On Friday 15 August 2003 01:03, Aaron J. Seigo wrote:
> On Thursday 14 August 2003 04:11, Eron Lloyd wrote:
> > Oops...end of the day mistake. Here is the final file instead, fixing item
> > # 3.
> 
> interesting idea... i'd suggest that the failed attempts should not be shown 
> on-screen by default (in case you had simply mistyped your password by one 
> keystroke; don't want that shown).. perhaps a "Show Failed Attempts" button 
> that expands to show the table of failed attempts...

Guys, I really thing that this is something that should be handled by the 
root. PAM will already write failed login attempts to the system log.

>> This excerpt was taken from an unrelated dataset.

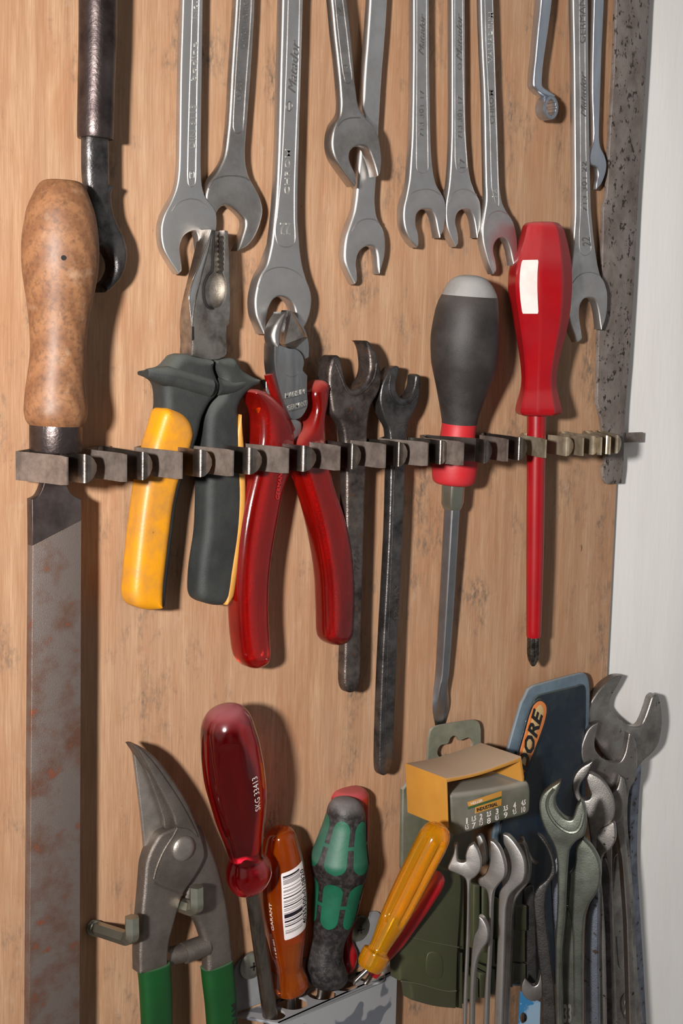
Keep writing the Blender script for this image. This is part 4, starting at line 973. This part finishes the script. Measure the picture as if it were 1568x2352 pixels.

The core problem here is that linux already has very good logging in place, 
but AFAIK KDE and the other DEs don't have a mechanisism in place notifying 
the current interactive user (i.e. the person behind the mouse) about all of 
the interesting info that is placed in the system log.

Examples of events that should be reported and perhaps acted upon in the 
current GUI session:

* Network connection up/down
* Printer up/down
* Digital camera connected and available for use.
* Disk space down to 5%.
* etc.

That's not even counting any stuff that the admininstator might want to know 
about (such as failed logins), or other applications.

Now, one of my pet projects is a realtime firewall monitor called Watchdog. 
It's alpha quality code, and I haven't released the current (rewritten) 
version of it. But it basically does the kind of things that I described 
above, except that right now it only handles packet hit messages in the 
system log. It has two parts, a daemon/server part that runs constantly (and 
can also automatically carry out actions such as DNS lookups etc) and a KDE 
GUI part that communicates to the daemon, receives event notifications and 
acts on them (adding them to the event window etc). What I'm getting at is 
that, maybe what I have here is a good base to build a general purpose 
notification mechanisism. The base code exists and works, and was designed 
well enough that it doesn't care what kind of messages it moves.

Does this sound interesting to anyone?

I'm just throwing this idea into the ring right now.

cheers,

-- 
Simon Edwards             | Guarddog Firewall
simon@simonzone.com       | http://www.simonzone.com/software/
Nijmegen, The Netherlands | "ZooTV? You made the right choice."